Studying the relationship between recessions and health is well trodden ground. When I started looking at this relationship in 2009, the height of the the 'Great Recession', I knew that I was getting into a controversial area of research. Aggregate-level studies that amalgamate the employed and unemployed, job stayers and movers, and retirees and new entrants to the labor force, find that recessions are good for health and health promoting behaviors. In fact, in my own research I had found this counterintuitive relationship. However, when similar methods examined the health consequences of changes in unemployment rates on populations disaggregated by age, race and sex, the results were less conclusive. In contrast to the population level studies, individual-level studies that have often focused on the unemployed only, have consistently found adverse effects on mental health and poor health behaviors. However, careful longitudinal studies of the unemployed also show that when these workers regain employment they may recover and that workers that were laid off were also at higher risk for adverse health or health related behavior to begin with.

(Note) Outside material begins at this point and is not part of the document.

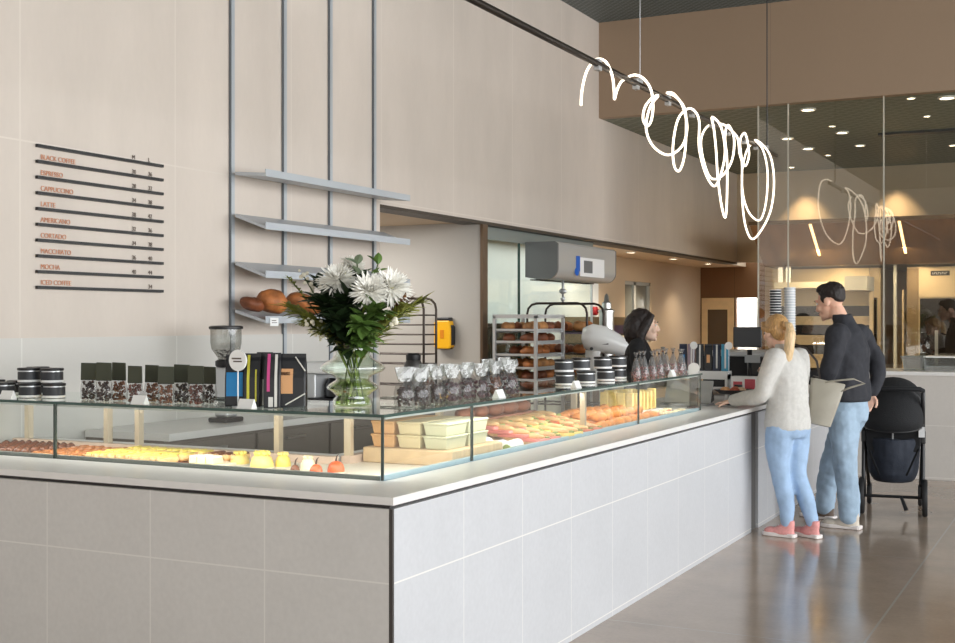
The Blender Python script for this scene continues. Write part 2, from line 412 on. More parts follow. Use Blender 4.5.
# downlights: a glowing disc in a ring with its lamp
ring = thing('downlight', '', 'ceiling light', (0, 0, 0), 0, 'downlights in the bakery ceiling')
MB().lathe([(.085, 0), (.085, -.012), (.068, -.016), (.062, -.004), (.062, 0)], n=20).build('ring', M['white_gloss'], ring, smooth=True, angle=40)
MB().lathe([(.001, -.003), (.06, -.003), (.06, 0), (.001, 0)], n=20).build('lens', M['lamp_glow'], ring)
DL = Proto(ring)
NEAR = ['wide one above the left end of the glass screen', 'small one beside the pair over the left pane', 'bright one in the middle of the left pane', 'round one on the seam beside the hanging lamp', 'one straight above the mirrored light loops', 'oval one beside the mirrored light loops', 'faint one under the bright middle one', 'lowest one near the brown rear wall', 'smaller of the two in the top row', 'big bright one topmost at the screen', 'small one between top row and black vent', 'one past the black vent at the edge']
for i, (px, py, s) in enumerate(((808, 109, 1.6), (832, 126, .8), (842, 132, 1.5), (787, 138, 1.5), (860, 145, 1.3), (808, 148, 1.6), (828, 155, .8), (791, 167, 1.1), (911, 98, .9), (947, 97, 1.7), (927, 116, .8), (953, 145, 1.0))):
    p = at(px, py, Z=LOW - .001)
    DL.put(p, 0, 'mesh ceiling downlight, ' + NEAR[i], 'downlights in the bakery ceiling', s * .66)
for x in (-4.1, -2.75, -1.3, .2):
    spot('wall_wash', (x, BY - .3, LOW - .08), 95, 80, 1.0, (1, .76, .48), rot=(math.radians(4), 0, 0))
for x, y in ((-3.2, 15.6), (-1.4, 15.6), (.4, 15.6), (-2.2, 17.2)): spot('bakery_lamp', (x, y, LOW - .06), 130, 120, .8, (1, .8, .55))
rp = [(403, 212), (631, 252), (673, 258.5), (708, 263.2), (740, 267.2)]
RL = ['in the passage ceiling beside the steel shelf end', 'nearest the grey air curtain under the header', 'second one under the long header beyond the air curtain', 'third one under the long header, above the door', 'last one under the far end of the long header']
for i, (px, py) in enumerate(rp):
    p = at(px, py, Z=HEAD - .013)
    DL.put(p, 0, 'recessed downlight ' + RL[i], 'downlights in the recess ceiling', .8)
    spot('recess_lamp', (p.x, p.y, HEAD - .06), 32 if i else 26, 120, .8, (1, .84, .64))
area('passage_fill', (-6.6, 9.4, HEAD - .03), (0, 0, 0), 1.6, .5, 32, (1, .975, .93))  # added area lamp without a fitting, brightens the passage wall
for y in (15.0, 17.5): spot('recess_lamp', (-5.75, y, HEAD - .06), 26, 115, .8, (1, .8, .58))
area('kitchen_fill', (-5.75, 13.2, HEAD - .04), (0, 0, 0), .25, 5.0, 26, (1, .98, .95))  # added area lamp, lights the wall behind the kitchen glass evenly
area('back_room_light', ((oxa + oxb) / 2, EY + .7, HEAD - .1), (0, 0, 0), .8, .6, 45, (1, .98, .94))
vent = MB().box((-.55, -.09, -.03), (1.5, .09, 0)).build('air_vent', M['black'], loc=at(925, 131, Z=LOW))
tag(vent, 'long black slot vent in the mesh ceiling behind the glass', 'vent')
# ================================================================== COUNTERS
M['tile_front'] = tile_mat('grey_counter_tile', (206, 204, 201), (222, 220, 216), [('X', CX, .555, .006), ('Z', .587, .56, .006)], .5, .035, 3, .4, .035)
M['tile_side'] = tile_mat('grey_counter_tile_side', (192, 193, 196), (222, 220, 216), [('Y', CY, .555, .004), ('Z', .587, .56, .006)], .5, .035, 3, .4, .035)
M['tile_far'] = tile_mat('grey_counter_tile_far', (198, 193, 187), (214, 210, 204), [('X', -.9, .9, .006), ('Z', .52, .5, .006)], .5, .03, 3, .4, .02)
M['taupe_front'] = mat('taupe_cabinet_front', (120, 112, 104), .45)
CT = .897
ct = thing('service_counter', 'long grey tiled L-shaped counter with a thin white worktop', 'counter', (CX, CY, 0))
def L(x, y, z): return (x - CX, y - CY, z)
MB().box(L(-5.15, CY, .0), L(CX - .012, CY + .05, CT - .045)).build('front_panel', M['tile_front'], ct)
MB().box(L(CX - .05, CY + .012, 0), L(CX, 8.82, CT - .045)).build('side_panel', M['tile_side'], ct)
MB().box(L(CX - .05, 9.02, 0), L(CX, 12.48, CT - .045)).build('side_panel', M['tile_side'], ct)
MB().box(L(CX - .05, 8.82, 0), L(CX - .02, 9.02, CT - .045)).build('dark_strip', mat('dark_strip_grey', (92, 90, 88), .5), ct)  # darker grey strip set back between the two side panels
MB().box(L(CX - .012, CY, 0), L(CX + .002, CY + .012, CT - .045)).build('corner_trim', mat('dark_corner_trim', (74, 70, 68), .4, .4), ct)
MB().box(L(-5.15, CY + .02, CT - .045), L(CX - .02, CY + .06, CT - .028)).box(L(CX - .06, CY + .06, CT - .045), L(CX - .02, 12.48, CT - .028)).build('shadow_gap', mat('shadow_gap_strip', (58, 54, 54), .6), ct)
tp = MB()
tp.box(L(-5.15, CY - .015, CT - .028), L(CX + .015, 4.12, CT)).box(L(-2.49, 4.12, CT - .028), L(CX + .015, 8.46, CT)).box(L(-3.2, 8.46, CT - .028), L(CX + .015, 12.48, CT))
tp.box(L(-5.15, 4.76, CT - .028), L(-3.11, 4.86, CT)).box(L(-3.2, 4.86, CT - .028), L(-3.11, 8.46, CT))
tp.build('worktop', M['worktop'], ct)
MB().box(L(-5.15, CY + .06, 0), L(CX - .06, 4.84, .84)).box(L(-3.18, 4.84, 0), L(CX - .06, 12.48, .84)).build('carcass', M['taupe_front'], ct)

fc = thing('far_counter', 'grey tiled counter with a white top in front of the ovens', 'counter', (CX, 12.5, 0))
MB().box((0, .02, 0), (8.2, .86, 1.0)).build('body', M['tile_far'], fc)
MB().box((-.02, 0, 1.0), (8.2, .88, 1.035)).build('worktop', M['worktop'], fc)

bc = thing('back_counter', 'low taupe cabinet run with white worktop along the menu wall', 'counter', (WX + .02, 5.28, 0))
MB().box((0, 0, .08), (.58, 3.2, .86)).build('carcass', M['taupe_front'], bc)
MB().box((0, -.01, .86), (.62, 3.21, .9)).build('worktop', M['worktop'], bc)
MB().box((0, .02, 0), (.52, 3.18, .08)).build('plinth', M['black'], bc)
for k in range(4):
    d = MB().rbox((.58, .02 + .8 * k, .1), (.6, .78 + .8 * k, .84), .004).build('door', M['taupe_front'], bc)
    MB().box((.6, .3 + .8 * k, .78), (.62, .5 + .8 * k, .795)).build('handle', M['steel'], d)

# ================================================================== DISPLAY CASE (L of glass on the counter)
GX, GY0, GE, GT = -2.5, 4.13, 8.43, 1.145
XL = -5.12
xj = at(54.5, Y=GY0).x
yj = [GY0, at(472.6, X=GX).y, at(639, X=GX).y, GE]
BXs, BYs = -3.1, 4.75          # back planes of the two legs
dc = thing('pastry_display_case', 'long L-shaped glass pastry case standing on the tiled counter', 'display case', (GX, GY0, CT))
def D(x, y, z): return (x - GX, y - GY0, z - CT)
M['case_glass'] = glass_mat('case_glass', (252, 254, 253), 1.42)
M['top_glass'] = glass_mat('case_top_glass', (240, 247, 243), 1.5)
M['seam'] = mat('dark_glass_seam', (60, 70, 66), .25)
MB().box(D(XL, GY0, CT), D(xj - .004, GY0 + .008, GT)).build('front_pane', M['case_glass'], dc)
MB().box(D(xj + .004, GY0, CT), D(GX - .008, GY0 + .008, GT)).build('front_pane', M['case_glass'], dc)
for a, b_ in zip(yj, yj[1:]):
    MB().box(D(GX - .008, a + .006, CT), D(GX, b_ - .004, GT)).build('side_pane', M['case_glass'], dc)
MB().box(D(-3.1, GE, CT), D(GX, GE + .008, GT)).build('end_pane', M['case_glass'], dc)
MB().box(D(XL, GY0 - .004, GT), D(GX + .004, BYs, GT + .01)).build('top_pane', M['top_glass'], dc)
MB().box(D(BXs, BYs, GT), D(GX + .004, GE + .01, GT + .01)).build('top_pane', M['top_glass'], dc)
MB().box(D(XL, GY0 - .009, GT - .001), D(GX + .009, GY0 - .004, GT + .011)).box(D(GX + .004, GY0 - .004, GT - .001), D(GX + .009, GE + .015, GT + .011)).build('top_edge', M['glass_edge'], dc)
for x in (xj, ): MB().box(D(x - .006, GY0 - .002, CT), D(x + .006, GY0 + .01, GT)).build('seam', M['seam'], dc)
MB().box(D(GX - .009, GY0 - .002, CT), D(GX + .001, GY0 + .006, GT)).build('seam', M['seam'], dc)
for y in yj[1:]: MB().box(D(GX - .009, y - .005, CT), D(GX + .001, y + .005, GT)).build('seam', M['seam'], dc)
M['rail'] = mat('grey_case_rail', (126, 132, 128), .35, .4)
MB().box(D(XL, GY0 + .009, CT - .03), D(GX - .02, GY0 + .03, CT + .014)).build('bottom_rail', M['rail'], dc)
MB().box(D(GX - .03, GY0 + .01, CT - .03), D(GX - .01, GE, CT + .016)).build('bottom_rail', mat('pale_blue_case_rail', (172, 198, 210), .3, .2), dc)
M['deck'] = mat('warm_white_deck', (238, 230, 214), .45)
MB().box(D(XL, GY0 + .03, .852), D(GX - .03, BYs, .87)).box(D(BXs, BYs, .852), D(GX - .03, GE, .87)).build('deck', M['deck'], dc)
M['ledge'] = mat('rose_wood_ledge', (206, 182, 164), .5, noise_amt=.05)
MB().box(D(XL, BYs - .06, .87), D(BXs - .0, BYs - .02, .905)).box(D(BXs, BYs, .87), D(BXs + .05, GE, .905)).build('back_ledge', M['ledge'], dc)
M['post'] = mat('champagne_post', (204, 190, 166), .35, .5)
for x in (at(112, Y=BYs).x, at(143, Y=BYs).x, at(282, Y=BYs).x, at(33, Y=BYs).x): MB().box(D(x - .014, BYs - .045, .905), D(x + .014, BYs - .01, GT)).build('post', M['post'], dc)
for y in (BYs + .03, 5.65, 6.6, 7.5, GE - .05): MB().box(D(BXs + .005, y - .014, .905), D(BXs + .04, y + .014, GT)).build('post', M['post'], dc)
for x in (GX - .052,): MB().box(D(x - .02, at(584, X=GX - .052).y - .012, .87), D(x + .01, at(584, X=GX - .052).y + .012, GT)).build('post', M['post'], dc)
M['case_light'] = mat('case_light_profile', (206, 208, 204), .4, .3)
MB().box(D(XL, GY0 + .012, GT - .012), D(GX - .02, GY0 + .03, GT - .001)).build('light_strip', M['case_light'], dc)
MB().box(D(GX - .032, GY0 + .04, GT - .012), D(GX - .014, GE - .01, GT - .001)).build('light_strip', M['case_light'], dc)
for i in range(3):
    x0 = XL + (GX - XL) * i / 3; x1 = XL + (GX - XL) * (i + 1) / 3
    area('case_light', ((x0 + x1) / 2, 4.2, GT - .02), (math.radians(24), 0, 0), x1 - x0, .04, 2.1, (1, .955, .89))
for i in range(4):
    y0 = GY0 + (GE - GY0) * i / 4; y1 = GY0 + (GE - GY0) * (i + 1) / 4
    area('case_light', (GX - .07, (y0 + y1) / 2, GT - .02), (0, math.radians(24), 0), .04, y1 - y0, 1.9, (1, .955, .89))

# ================================================================== MENU, SHELVES, HANGING LAMP
my0, my1 = at(35, X=WX).y, at(161, X=WX).y
mz = [at(35, 145.5 + 15.75 * k, X=WX).z for k in range(10)]
mb = thing('menu_sign', 'wall menu of ten thin dark lines with orange coffee names and prices', 'menu', (WX + .003, my0, 0))
M['orange_ink'] = mat('orange_lettering', (204, 138, 104), .6); M['dark_ink'] = mat('dark_lettering', (90, 76, 66), .6)
names = ['', 'BLACK COFFEE', 'ESPRESSO', 'CAPPUCCINO', 'LATTE', 'AMERICANO', 'CORTADO', 'MACCHIATO', 'MOCHA', 'ICED AMERIC']
for k, z in enumerate(mz):
    r = MB().box((0, 0, z - .0085), (.02, my1 - my0, z + .0085)).build('menu_line', M['black'], mb)
    if names[k]: text_mesh(names[k].replace('ICED AMERIC', 'ICED COFFEE'), .038, Matrix.Translation((.003, .035, z + .016)) @ ROT_PX, 'lettering', M['orange_ink'], r)
    for a, s in ((.74, ('M', '30', '28', '34', '38', '32', '34', '36', '40', '')[k]), (.88, ('L', '36', '32', '38', '42', '36', '38', '40', '44', '34')[k])):
        if s: text_mesh(s, .036, Matrix.Translation((.003, (my1 - my0) * a, z + .014)) @ ROT_PX, 'lettering', M['dark_ink'], r)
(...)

These complexities made this area of research one that requires careful attention to the population of interest, timing and measurement of outcomes. In a review, I detailed how different populations could experience recessions differently.

Now a recent review of 41 articles on the recent recession in Europe details the common biases in the study of recessions and health. The authors finds that it is unlikely that health improves during recessions. The main contribution of this work is detailing the common biases that we need to be aware of.